Hyundai and Kia Will Pay $350M for Bogus Fuel Economy Claims

Source: Hyundai

If automakers believed they had wiggle room with Environmental Protection Agency (EPA) officials on fuel economy, the idea came crashing down on Monday. In a joint news conference with the U.S. Department of Justice, EPA Administrator Gina McCarthy announced that Kia and Hyundai would settle a civil case over Clean Air Act violations at the cost of $100 million along with other penalties valued at $250 million relating to the case. The Korean automakers’ alleged offenses involved overstating the efficiency of vehicles to both the EPA and U.S. consumers.

$350 million for 1.2 million vehicles

The $100 million fine, the largest ever levied for actions violating the Clean Air Act, came down on Kia and Hyundai along with the forfeiture of 4.75 million greenhouse gas emissions credits, valued at $200 million. In an effort to ensure more accurate fuel economy ratings in the future, Hyundai and Kia, corporations under the same chairman, will spend $50 million to set up an independent testing service for their vehicles, bringing the grand total of the settlement to at least $350 million.

According to the EPA statement, Kia and Hyundai misrepresented the performance of 1.2 million vehicles sold in the U.S. for the 2011, 2012, and 2013 model years. This inaccurate information led to higher miles-per-gallon ratings than they deserved and could contribute 4.75 million metric tons of greenhouse gases more than expected. U.S. Attorney General Eric Holder joined McCarthy at the news conference in what was a stinging rebuke of the the automakers’ conduct.

“This unprecedented resolution with Hyundai and Kia underscores the Justice Department’s firm commitment to safeguarding American consumers, ensuring fairness in every marketplace, protecting the environment, and relentlessly pursuing companies that make misrepresentations and violate the law,” Holder said. “This type of conduct quite simply will not be tolerated.”

Drew Angerer/Getty Images

“Greenhouse gas emission laws protect the public from the dangers of climate change, and today’s action reinforces EPA’s commitment to see those laws through,” said McCarthy. “Businesses that play by the rules shouldn’t have to compete with those breaking the law.”
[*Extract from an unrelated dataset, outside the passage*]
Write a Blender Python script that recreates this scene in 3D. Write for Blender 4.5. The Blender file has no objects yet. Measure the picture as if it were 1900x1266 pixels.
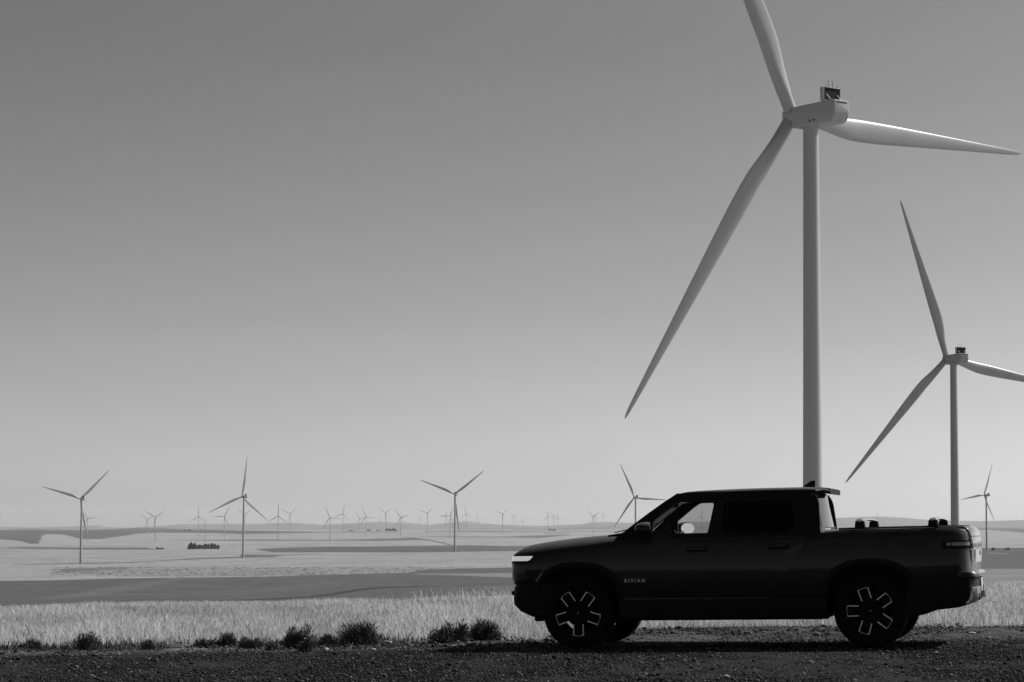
import bpy, bmesh, math, random
import numpy as np
from mathutils import Vector, Matrix
random.seed(7); rng = np.random.default_rng(11)
PI = math.pi
S = bpy.context.scene
C = S.collection

# ------------------------------------------------------------------ camera, sky, sun, exposure
FOC = 85 / 36 * 1900
PITCH = math.atan(342 / FOC); ROLL = math.radians(.25); EYE = 1.43
cam_d = bpy.data.cameras.new('camera'); cam_d.lens = 85; cam_d.sensor_width = 36
cam_d.clip_start = .5; cam_d.clip_end = 120000
cam = bpy.data.objects.new('camera', cam_d); C.objects.link(cam)
cam.matrix_world = Matrix.Translation((0, 0, EYE)) @ Matrix.Rotation(PI / 2 + PITCH, 4, 'X') @ Matrix.Rotation(ROLL, 4, 'Z')
S.camera = cam

SUN_AZ, SUN_EL = math.radians(64), math.radians(46)       # azimuth clockwise from the view direction
w = bpy.data.worlds.new('World'); S.world = w; w.use_nodes = True
nt = w.node_tree; nt.nodes.clear()
sky = nt.nodes.new('ShaderNodeTexSky'); sky.sky_type = 'NISHITA'; sky.sun_disc = False
sky.sun_elevation = SUN_EL; sky.sun_rotation = SUN_AZ
sky.altitude = 0; sky.air_density = .2; sky.dust_density = 1.0; sky.ozone_density = 1.0
sep = nt.nodes.new('ShaderNodeSeparateColor')
m1 = nt.nodes.new('ShaderNodeMath'); m1.operation = 'MULTIPLY'; m1.inputs[1].default_value = .1
m2 = nt.nodes.new('ShaderNodeMath'); m2.operation = 'POWER'; m2.inputs[1].default_value = 1.16
m3 = nt.nodes.new('ShaderNodeMath'); m3.operation = 'MULTIPLY'; m3.inputs[1].default_value = 2.03
bg = nt.nodes.new('ShaderNodeBackground'); bg.inputs[1].default_value = 1
wo = nt.nodes.new('ShaderNodeOutputWorld')
L = nt.links.new
L(sky.outputs[0], sep.inputs[0]); L(sep.outputs[1], m1.inputs[0]); L(m1.outputs[0], m2.inputs[0])
L(m2.outputs[0], m3.inputs[0])
tcw = nt.nodes.new('ShaderNodeTexCoord'); mpw = nt.nodes.new('ShaderNodeMapping'); mpw.inputs['Scale'].default_value = (2.6, 2.6, 24)
cir = nt.nodes.new('ShaderNodeTexNoise'); cir.inputs['Scale'].default_value = 1.6; cir.inputs['Detail'].default_value = 5    # faint veils of high cloud
cmr = nt.nodes.new('ShaderNodeMapRange'); cmr.inputs[1].default_value = .3; cmr.inputs[2].default_value = .7; cmr.inputs[3].default_value = .975; cmr.inputs[4].default_value = 1.025
m4 = nt.nodes.new('ShaderNodeMath'); m4.operation = 'MULTIPLY'
L(tcw.outputs['Generated'], mpw.inputs[0]); L(mpw.outputs[0], cir.inputs[0]); L(cir.outputs[0], cmr.inputs[0])
L(m3.outputs[0], m4.inputs[0]); L(cmr.outputs[0], m4.inputs[1]); L(m4.outputs[0], bg.inputs[0]); L(bg.outputs[0], wo.inputs[0])

sd = bpy.data.lights.new('sun', 'SUN'); sd.energy = 4.8; sd.angle = math.radians(.53); sd.color = (1, 1, 1)
so = bpy.data.objects.new('sun', sd); C.objects.link(so)
sdir = Vector((math.sin(SUN_AZ) * math.cos(SUN_EL), math.cos(SUN_AZ) * math.cos(SUN_EL), math.sin(SUN_EL)))
so.rotation_euler = sdir.to_track_quat('Z', 'Y').to_euler(); so.location = (60, 60, 90)
S.view_settings.view_transform = 'Standard'; S.view_settings.look = 'None'
S.view_settings.exposure = 0; S.view_settings.gamma = 1; S.view_settings.use_curve_mapping = False
S.cycles.volume_bounces = 1; S.cycles.max_bounces = 8; S.cycles.transparent_max_bounces = 12

# ------------------------------------------------------------------ helpers
def tag(o, label=None, cat=None, group=None, kind=None):
    if label: o['label'] = label
    if cat: o['category'] = cat
    if group: o['group'] = group
    if kind: o['kind'] = kind
    return o
def obj(name, me, mat=None, parent=None, loc=None):
    o = bpy.data.objects.new(name, me); C.objects.link(o)
    if mat is not None:
        me.materials.clear(); me.materials.append(mat)
    if parent is not None: o.parent = parent
    if loc is not None: o.location = loc
    return o
def empty(name, loc=(0, 0, 0), rz=0):
    o = bpy.data.objects.new(name, None); C.objects.link(o); o.location = loc; o.rotation_euler = (0, 0, rz)
    o.empty_display_size = .3
    return o
def mesh(name, v, f, smooth=None):
    me = bpy.data.meshes.new(name); me.from_pydata([tuple(map(float, p)) for p in v], [], f); me.update()
    if smooth is not None: smoothen(me, smooth)
    return me
def smoothen(me, ang=35):
    me.polygons.foreach_set('use_smooth', [True] * len(me.polygons))
    if ang < 180: me.set_sharp_from_angle(angle=math.radians(ang))
    return me
def from_bm(bm, name, smooth=None, norm=True):
    if norm: bmesh.ops.recalc_face_normals(bm, faces=bm.faces)
    me = bpy.data.meshes.new(name); bm.to_mesh(me); bm.free()
    if smooth is not None: smoothen(me, smooth)
    return me
def box_into(bm, c, s, rot=None, bev=0.0, seg=2):
    r = bmesh.ops.create_cube(bm, size=1)
    vs = r['verts']
    bmesh.ops.scale(bm, vec=s, verts=vs)
    if bev > 0:
        es = list({e for v_ in vs for e in v_.link_edges})
        q = bmesh.ops.bevel(bm, geom=es, offset=bev, segments=seg, affect='EDGES', profile=.5)
        vs = list({v_ for f_ in q['faces'] for v_ in f_.verts} | {v_ for v_ in vs if v_.is_valid})
    if rot is not None: bmesh.ops.rotate(bm, cent=(0, 0, 0), matrix=rot, verts=vs)
    bmesh.ops.translate(bm, vec=c, verts=vs)
    return vs
def boxm(name, c, s, rot=None, bev=0.0, smooth=40):
    bm = bmesh.new(); box_into(bm, c, s, rot, bev); return from_bm(bm, name, smooth if bev else None)
def loft(name, secs, closed=True, caps=True, smooth=35):
    n = len(secs[0]); v = [p for s in secs for p in s]; f = []
    for i in range(len(secs) - 1):
        for j in range(n if closed else n - 1):
            a, b = i * n + j, i * n + (j + 1) % n
            f.append((a, b, b + n, a + n))
    if caps and closed:
        f.append(tuple(range(n - 1, -1, -1))); f.append(tuple(range((len(secs) - 1) * n, len(secs) * n)))
    bm = bmesh.new(); me = mesh(name, v, f); bm.from_mesh(me); bpy.data.meshes.remove(me)
    if closed: bmesh.ops.recalc_face_normals(bm, faces=bm.faces)
    return from_bm(bm, name, smooth, norm=closed)
def prism(name, poly, y0, y1, fn=None, smooth=35):          # polygon in x,z pushed along y
    a = [(x, y0, z) for x, z in poly]; b = [(x, y1, z) for x, z in poly]
    me = loft(name, [a, b], smooth=smooth)
    if fn:
        for v_ in me.vertices: v_.co = fn(v_.co)
    return me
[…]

CARB versus Kia and Hyundai

The California Air Resources Board (CARB) filed the suit along with the U.S. Attorney in D.C. District Court and focused on claimed performance data for the Kia Soul, Hyundai Elantra, Kia Optima Hybrid, Hyundai Tucson, and numerous other vehicles falling under the corporate siblings’ respective banners. As part of the settlement, CARB will receive over $6 million of the civil fine as compensation. Hyundai and Kia both released statements acknowledging the settlement and offered information on the compensation they are offering to affected vehicle owners.

In Hyundai’s case, defiance leaked through its company statement. Suggesting “a data processing error” was at fault for its inaccurate performance data, the automaker highlighted the EPA’s “broad latitude” (a phrase used twice) for vehicle manufacturers in calculating their figures.

Taking Hyundai’s claim at face value, it would appear the latitude has gotten narrower with the current EPA administration. For the world’s biggest automakers, the settlement should serve as a $350 million wakeup call.